▶ [Source data]
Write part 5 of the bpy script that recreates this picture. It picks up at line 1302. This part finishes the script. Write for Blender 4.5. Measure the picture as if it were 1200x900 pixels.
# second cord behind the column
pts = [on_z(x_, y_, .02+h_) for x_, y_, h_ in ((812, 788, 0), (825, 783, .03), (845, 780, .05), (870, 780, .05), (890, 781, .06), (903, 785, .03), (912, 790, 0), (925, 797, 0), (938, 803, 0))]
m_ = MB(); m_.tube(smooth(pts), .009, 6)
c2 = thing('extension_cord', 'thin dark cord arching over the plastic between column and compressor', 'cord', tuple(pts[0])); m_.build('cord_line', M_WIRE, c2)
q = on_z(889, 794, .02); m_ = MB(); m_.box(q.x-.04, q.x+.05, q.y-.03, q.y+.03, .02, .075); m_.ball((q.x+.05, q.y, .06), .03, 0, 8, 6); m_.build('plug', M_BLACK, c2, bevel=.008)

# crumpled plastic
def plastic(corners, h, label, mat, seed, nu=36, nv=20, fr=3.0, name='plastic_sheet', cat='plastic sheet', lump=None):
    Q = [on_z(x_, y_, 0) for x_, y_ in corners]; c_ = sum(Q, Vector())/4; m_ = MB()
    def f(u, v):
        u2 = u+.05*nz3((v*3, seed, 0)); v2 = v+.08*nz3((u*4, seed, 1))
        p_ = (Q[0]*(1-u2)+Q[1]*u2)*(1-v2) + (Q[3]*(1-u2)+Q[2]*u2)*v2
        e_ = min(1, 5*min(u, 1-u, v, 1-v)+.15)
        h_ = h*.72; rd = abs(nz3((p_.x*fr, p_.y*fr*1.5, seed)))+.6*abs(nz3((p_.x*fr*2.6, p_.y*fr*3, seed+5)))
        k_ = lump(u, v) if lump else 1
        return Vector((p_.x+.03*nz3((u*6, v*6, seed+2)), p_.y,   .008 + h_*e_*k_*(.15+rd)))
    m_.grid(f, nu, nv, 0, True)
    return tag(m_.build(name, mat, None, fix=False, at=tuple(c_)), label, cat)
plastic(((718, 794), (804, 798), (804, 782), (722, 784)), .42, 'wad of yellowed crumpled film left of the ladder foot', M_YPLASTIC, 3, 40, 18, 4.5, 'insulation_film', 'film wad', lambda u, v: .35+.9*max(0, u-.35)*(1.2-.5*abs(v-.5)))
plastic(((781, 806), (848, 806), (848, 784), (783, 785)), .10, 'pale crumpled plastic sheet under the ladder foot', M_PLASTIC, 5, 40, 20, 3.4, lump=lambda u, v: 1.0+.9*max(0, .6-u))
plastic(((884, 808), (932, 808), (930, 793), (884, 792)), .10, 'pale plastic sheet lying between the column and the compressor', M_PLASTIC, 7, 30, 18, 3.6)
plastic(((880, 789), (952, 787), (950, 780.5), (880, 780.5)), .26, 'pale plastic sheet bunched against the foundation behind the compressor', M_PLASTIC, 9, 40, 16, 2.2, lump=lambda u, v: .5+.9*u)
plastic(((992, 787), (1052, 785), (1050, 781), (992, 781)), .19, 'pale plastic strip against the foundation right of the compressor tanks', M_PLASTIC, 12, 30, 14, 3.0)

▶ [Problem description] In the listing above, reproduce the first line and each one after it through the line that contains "q = on_z(889, 794, .02);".

▶ [Exercise response]
Write part 5 of the bpy script that recreates this picture. It picks up at line 1302. This part finishes the script. Write for Blender 4.5. Measure the picture as if it were 1200x900 pixels.
# second cord behind the column
pts = [on_z(x_, y_, .02+h_) for x_, y_, h_ in ((812, 788, 0), (825, 783, .03), (845, 780, .05), (870, 780, .05), (890, 781, .06), (903, 785, .03), (912, 790, 0), (925, 797, 0), (938, 803, 0))]
m_ = MB(); m_.tube(smooth(pts), .009, 6)
c2 = thing('extension_cord', 'thin dark cord arching over the plastic between column and compressor', 'cord', tuple(pts[0])); m_.build('cord_line', M_WIRE, c2)
q = on_z(889, 794, .02); m_ = MB(); m_.box(q.x-.04, q.x+.05, q.y-.03, q.y+.03, .02, .075); m_.ball((q.x+.05, q.y, .06), .03, 0, 8, 6); m_.build('plug', M_BLACK, c2, bevel=.008)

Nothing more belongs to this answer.